Pero este río pequeño no las tiene, es un río interior, un río meramente provincial. Que ni siquiera alcanza a toda la provincia, un marco demasiado amplio que no logra a cubrir, que le viene, incluso, demasiado grande. Es más bien el Guadaíra un río comarcano. Desde la Sierra de Esparteros, en Morón de la Frontera, hasta Gelves, en el Guadalquivir, donde desagua, o desaguaba, pasando por los pueblos de la calcárea cornisa de los Alcores y otros aledaños, fertiliza las tierras de Marchena, Utrera, Paradas, Arahal, Mairena y El Viso del Alcor, Alcalá de Guadaíra, Dos Hermanas, la propia Sevilla. Él o sus afluentes, aún más pequeños: Guadairilla, Alameda, Salado, Saladillo, Gandul… Partes de un todo que es a su vez parte de otro todo, que a su vez…
Porque todo es cuestión de perspectiva y de punto de mira y de distancia. Depende de si empleamos la lupa o el catalejo, el microscopio o el telescopio.

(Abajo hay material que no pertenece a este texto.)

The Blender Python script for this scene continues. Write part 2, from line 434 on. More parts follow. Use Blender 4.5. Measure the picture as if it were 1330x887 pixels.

El universo mundo, con todas sus esferas y astros desconocidos, no es mucho mayor que la provincia, que nunca acabaremos de conocer si de verdad queremos conocerla. El mundo es ancho y ajeno, que dijo Ciro Alegría, el novelista peruano. Todo mundo es ancho y ajeno, sí, incluso éste pequeño, pueblerino, comarcal, provinciano del Guadaíra y sus riberas.

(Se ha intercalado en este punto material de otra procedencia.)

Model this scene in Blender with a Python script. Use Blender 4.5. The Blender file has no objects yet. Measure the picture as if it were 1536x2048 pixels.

Emplea ahora uno la lupa, no el catalejo. Hace la miniatura, no el óleo de gran formato. Sin duda es muy hermoso eso de sentirse ciudadano del mundo, gran cosmopolita, viajero frecuente de trenes y aeroplanos, eso de estar familiarizado con el jet-lang, con los husos horarios, y lo mismo con la nieve que con el desierto. Pero habla ahora uno de la vida de todos los días, y la vida de todos los días no es ésa de las ciudades que recorremos con las prisas del cazador furtivo, de las habitaciones de hotel, de la visita apresurada, incluso de la estancia temporal. La vida de todos los días es la de los paisajes de la infancia, la de la monotonía de una jornada, y otra, y otra… La monotonía de la costumbre y del hábito, no la monotonía del ya visto (déjà vu), que es un soplo, sino de lo que siempre se ve.

1 comentario:

Enrique Baltanás dijo...

Notal al pie.
Juan Manuel Suárez Japón me pidió un texto para un libro que coordinaba por encargo de EMASESA.
Como el libro, titulado "Las miradas del agua" (2004), es de esos que llaman de protocolo o institucionales, y no se vende en librerías, así que no es asequible para el común de los lectores, lo iré ofreciendo aquí por partes, ya que resulta un poco largo.